Vice Chair of the ADCS Families, Communities and Young People Policy Committee

Head of Children and Learning Transformation

Camden London Borough Council

A new and welcome set of principles for working with parents landed in the 2023 Working Together to Safeguard Children revisions. Here, for the first time in a long time, were expectations for practitioner relationships with parents to sit alongside expectations for practitioner relationships with children.

That the guidance says we 'should' do these principles is not quite as loose as it sounds. Saying in statutory guidance that relationships must be a certain way assumes that guidance can mandate how relationships work. It can't. Relationships are often messy, complicated, prone to rupture and repair. Because they’re, well, human.

Much of the literature on relational services says although relationships can't be designed, they can be enabled. As a sector, we've leaned heavily on relational practice as an enabler. Important, for sure. But what about the everyday environments in which that practice occurs? As the inimitable Dez Holmes, Director at Research in Practice, said to me recently, citing the equally inimitable Professor Eileen Munro, “roses can't grow in concrete”.

The concrete in this case is the infrastructure we build around practice. The stuff we take for granted. The invisible water we swim in. It’s the way we run meetings, the emails or Teams messages we write, the methods we use to design services, the performance measures that get our attention, and the HR processes we follow. It’s the language we use in policies and letters, how we structure audits, the prioritising (or not) of feedback from children, parents and staff (and more importantly, what we do with it).

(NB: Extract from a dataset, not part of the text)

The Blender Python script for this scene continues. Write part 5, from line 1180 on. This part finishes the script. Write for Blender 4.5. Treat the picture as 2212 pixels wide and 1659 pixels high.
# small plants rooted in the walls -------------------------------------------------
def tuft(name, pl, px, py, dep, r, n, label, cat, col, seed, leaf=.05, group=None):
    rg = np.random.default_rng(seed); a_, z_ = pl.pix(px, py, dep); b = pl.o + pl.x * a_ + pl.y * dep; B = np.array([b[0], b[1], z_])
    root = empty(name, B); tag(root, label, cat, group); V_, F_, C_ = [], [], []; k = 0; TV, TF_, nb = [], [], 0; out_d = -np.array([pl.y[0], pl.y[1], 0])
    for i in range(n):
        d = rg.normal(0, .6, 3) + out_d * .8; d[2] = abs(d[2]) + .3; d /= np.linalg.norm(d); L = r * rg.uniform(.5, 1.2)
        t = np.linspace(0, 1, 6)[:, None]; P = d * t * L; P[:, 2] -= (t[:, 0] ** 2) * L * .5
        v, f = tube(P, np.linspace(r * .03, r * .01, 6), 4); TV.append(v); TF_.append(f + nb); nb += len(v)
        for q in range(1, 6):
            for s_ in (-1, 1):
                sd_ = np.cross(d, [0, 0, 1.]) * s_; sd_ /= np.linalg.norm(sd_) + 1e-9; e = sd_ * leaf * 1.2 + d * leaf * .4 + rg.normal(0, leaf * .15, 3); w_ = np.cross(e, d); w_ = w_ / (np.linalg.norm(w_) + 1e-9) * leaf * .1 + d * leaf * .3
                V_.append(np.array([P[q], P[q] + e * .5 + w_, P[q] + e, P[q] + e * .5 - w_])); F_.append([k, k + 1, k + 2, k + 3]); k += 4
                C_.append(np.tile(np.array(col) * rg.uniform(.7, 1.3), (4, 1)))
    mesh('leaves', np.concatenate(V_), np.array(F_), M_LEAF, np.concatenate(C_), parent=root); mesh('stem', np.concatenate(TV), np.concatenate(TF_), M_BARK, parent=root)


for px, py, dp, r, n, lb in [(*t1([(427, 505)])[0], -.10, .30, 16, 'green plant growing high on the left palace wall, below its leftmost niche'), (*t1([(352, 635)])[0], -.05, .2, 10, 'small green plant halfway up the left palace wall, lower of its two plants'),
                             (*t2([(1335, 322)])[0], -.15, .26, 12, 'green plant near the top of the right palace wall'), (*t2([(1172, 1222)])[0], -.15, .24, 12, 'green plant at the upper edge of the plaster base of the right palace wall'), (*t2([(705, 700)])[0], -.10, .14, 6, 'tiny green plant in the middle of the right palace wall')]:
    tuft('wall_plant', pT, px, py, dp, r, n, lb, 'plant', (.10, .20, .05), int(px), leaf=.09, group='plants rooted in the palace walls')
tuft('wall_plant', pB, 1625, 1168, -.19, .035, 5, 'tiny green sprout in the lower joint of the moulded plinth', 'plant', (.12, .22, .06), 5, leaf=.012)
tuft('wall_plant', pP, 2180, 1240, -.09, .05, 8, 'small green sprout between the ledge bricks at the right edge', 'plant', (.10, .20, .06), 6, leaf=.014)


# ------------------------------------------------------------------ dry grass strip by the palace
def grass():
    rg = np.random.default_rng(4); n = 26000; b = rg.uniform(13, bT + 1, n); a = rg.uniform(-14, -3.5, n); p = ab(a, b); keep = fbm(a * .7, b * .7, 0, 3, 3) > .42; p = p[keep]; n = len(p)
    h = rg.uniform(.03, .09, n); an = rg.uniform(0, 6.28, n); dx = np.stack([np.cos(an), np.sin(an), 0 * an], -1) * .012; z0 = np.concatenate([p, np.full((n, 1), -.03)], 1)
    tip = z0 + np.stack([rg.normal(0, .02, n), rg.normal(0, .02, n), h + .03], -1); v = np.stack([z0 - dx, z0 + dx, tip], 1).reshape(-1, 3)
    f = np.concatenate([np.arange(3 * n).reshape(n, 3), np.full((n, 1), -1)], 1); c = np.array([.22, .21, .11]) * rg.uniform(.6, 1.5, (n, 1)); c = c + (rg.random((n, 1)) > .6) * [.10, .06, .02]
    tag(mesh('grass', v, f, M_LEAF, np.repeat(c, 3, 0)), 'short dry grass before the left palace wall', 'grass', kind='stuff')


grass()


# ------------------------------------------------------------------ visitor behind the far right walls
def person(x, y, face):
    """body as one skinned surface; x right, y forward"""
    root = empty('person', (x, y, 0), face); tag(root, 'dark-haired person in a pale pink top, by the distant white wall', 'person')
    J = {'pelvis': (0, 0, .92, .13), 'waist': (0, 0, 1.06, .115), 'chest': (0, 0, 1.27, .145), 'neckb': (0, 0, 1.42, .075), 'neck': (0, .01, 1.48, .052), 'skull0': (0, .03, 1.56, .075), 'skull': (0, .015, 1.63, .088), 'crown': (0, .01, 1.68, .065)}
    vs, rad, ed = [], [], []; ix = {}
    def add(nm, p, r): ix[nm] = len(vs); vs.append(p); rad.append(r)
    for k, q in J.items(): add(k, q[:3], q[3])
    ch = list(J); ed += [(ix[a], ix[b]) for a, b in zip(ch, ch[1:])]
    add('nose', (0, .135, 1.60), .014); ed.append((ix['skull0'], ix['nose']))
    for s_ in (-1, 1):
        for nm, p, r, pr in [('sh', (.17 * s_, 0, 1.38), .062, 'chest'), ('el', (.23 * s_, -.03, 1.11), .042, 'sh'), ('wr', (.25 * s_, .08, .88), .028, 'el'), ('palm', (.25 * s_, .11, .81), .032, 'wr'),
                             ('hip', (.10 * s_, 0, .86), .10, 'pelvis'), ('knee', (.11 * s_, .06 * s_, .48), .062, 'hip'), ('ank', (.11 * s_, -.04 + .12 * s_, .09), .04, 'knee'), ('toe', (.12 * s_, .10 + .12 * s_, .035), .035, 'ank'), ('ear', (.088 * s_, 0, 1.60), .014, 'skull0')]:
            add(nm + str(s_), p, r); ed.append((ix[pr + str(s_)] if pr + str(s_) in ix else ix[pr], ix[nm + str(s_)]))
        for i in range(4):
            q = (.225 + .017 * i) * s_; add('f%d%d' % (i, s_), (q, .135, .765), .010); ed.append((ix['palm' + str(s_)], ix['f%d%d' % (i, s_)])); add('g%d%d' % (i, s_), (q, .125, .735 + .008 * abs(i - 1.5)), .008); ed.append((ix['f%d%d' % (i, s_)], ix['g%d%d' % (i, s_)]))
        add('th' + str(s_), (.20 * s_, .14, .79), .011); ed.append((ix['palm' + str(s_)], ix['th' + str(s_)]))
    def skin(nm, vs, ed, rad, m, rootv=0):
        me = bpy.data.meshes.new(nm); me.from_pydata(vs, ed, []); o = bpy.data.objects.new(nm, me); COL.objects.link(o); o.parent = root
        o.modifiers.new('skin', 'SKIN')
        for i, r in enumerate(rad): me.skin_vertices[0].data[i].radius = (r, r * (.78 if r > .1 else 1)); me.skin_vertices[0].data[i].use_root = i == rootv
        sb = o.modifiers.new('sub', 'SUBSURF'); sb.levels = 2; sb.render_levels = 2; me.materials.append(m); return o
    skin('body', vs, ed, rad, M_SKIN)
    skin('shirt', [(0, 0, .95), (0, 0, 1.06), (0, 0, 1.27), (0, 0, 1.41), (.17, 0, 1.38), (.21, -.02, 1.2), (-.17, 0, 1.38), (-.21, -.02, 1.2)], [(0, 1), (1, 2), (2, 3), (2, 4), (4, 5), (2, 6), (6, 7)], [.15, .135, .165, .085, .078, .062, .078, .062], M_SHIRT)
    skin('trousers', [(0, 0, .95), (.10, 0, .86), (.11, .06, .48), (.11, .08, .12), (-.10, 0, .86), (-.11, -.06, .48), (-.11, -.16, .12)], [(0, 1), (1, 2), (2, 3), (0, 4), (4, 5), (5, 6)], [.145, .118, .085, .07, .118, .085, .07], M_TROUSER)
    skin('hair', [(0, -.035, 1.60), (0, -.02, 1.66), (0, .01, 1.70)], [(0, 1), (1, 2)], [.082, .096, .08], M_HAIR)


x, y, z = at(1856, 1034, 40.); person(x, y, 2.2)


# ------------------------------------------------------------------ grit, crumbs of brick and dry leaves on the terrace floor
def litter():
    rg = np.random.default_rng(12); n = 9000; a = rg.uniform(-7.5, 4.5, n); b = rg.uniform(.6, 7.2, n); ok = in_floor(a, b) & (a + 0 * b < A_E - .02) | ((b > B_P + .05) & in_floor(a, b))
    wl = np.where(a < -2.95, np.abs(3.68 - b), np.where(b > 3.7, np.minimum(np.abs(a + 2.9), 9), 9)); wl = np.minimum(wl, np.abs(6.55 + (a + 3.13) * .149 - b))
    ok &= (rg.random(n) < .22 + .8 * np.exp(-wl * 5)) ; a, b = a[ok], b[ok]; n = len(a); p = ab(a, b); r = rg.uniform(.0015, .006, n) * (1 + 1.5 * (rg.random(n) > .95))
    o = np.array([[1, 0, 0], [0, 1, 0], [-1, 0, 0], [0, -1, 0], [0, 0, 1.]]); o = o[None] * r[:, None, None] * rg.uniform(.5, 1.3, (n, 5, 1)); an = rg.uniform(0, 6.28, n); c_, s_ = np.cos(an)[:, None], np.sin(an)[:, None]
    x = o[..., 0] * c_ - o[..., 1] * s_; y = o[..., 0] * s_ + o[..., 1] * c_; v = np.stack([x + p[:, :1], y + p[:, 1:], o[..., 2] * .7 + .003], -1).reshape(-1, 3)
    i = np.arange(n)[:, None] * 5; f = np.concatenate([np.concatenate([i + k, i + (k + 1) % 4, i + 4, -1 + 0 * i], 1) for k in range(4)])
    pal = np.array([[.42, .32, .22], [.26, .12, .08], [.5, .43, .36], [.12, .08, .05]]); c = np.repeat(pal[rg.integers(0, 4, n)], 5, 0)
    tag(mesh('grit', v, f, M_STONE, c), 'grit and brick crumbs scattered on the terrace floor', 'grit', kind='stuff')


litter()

All these everyday things will drive behaviours, norms and beliefs. They influence whether the human-to-human relationships we exalt can flourish or flounder. And they are the bit of relational culture we tend to pay less attention to.

It’s not just our sector pondering this, either. See this recent piece from Nesta's James Plunkett on future state capacities and relational institutions. Or the thoughtful analyses by Marc Stears and Geoff Mulgan of relational states. As we witness in children’s services every day, 21st century problems are too big, too complex and too interdependent to think a relationship between two people is enough to solve them. Our whole system architecture will need to be thoughtfully and deliberately designed to enable relationships and collective problem solving, not push against them.

It feels more important than ever for children’s services to come together and unpick what a 21st century relational institution looks like. Camden’s new centre for relational cultures in public services launching this month will hopefully make a contribution to that. Relational practice will surely thrive best if it has the relational infrastructure to support it.

Perhaps more importantly, making important ideas - like the working with parents principles - a reality is going to need more than just practice model roses. It needs the concrete replacing with compost.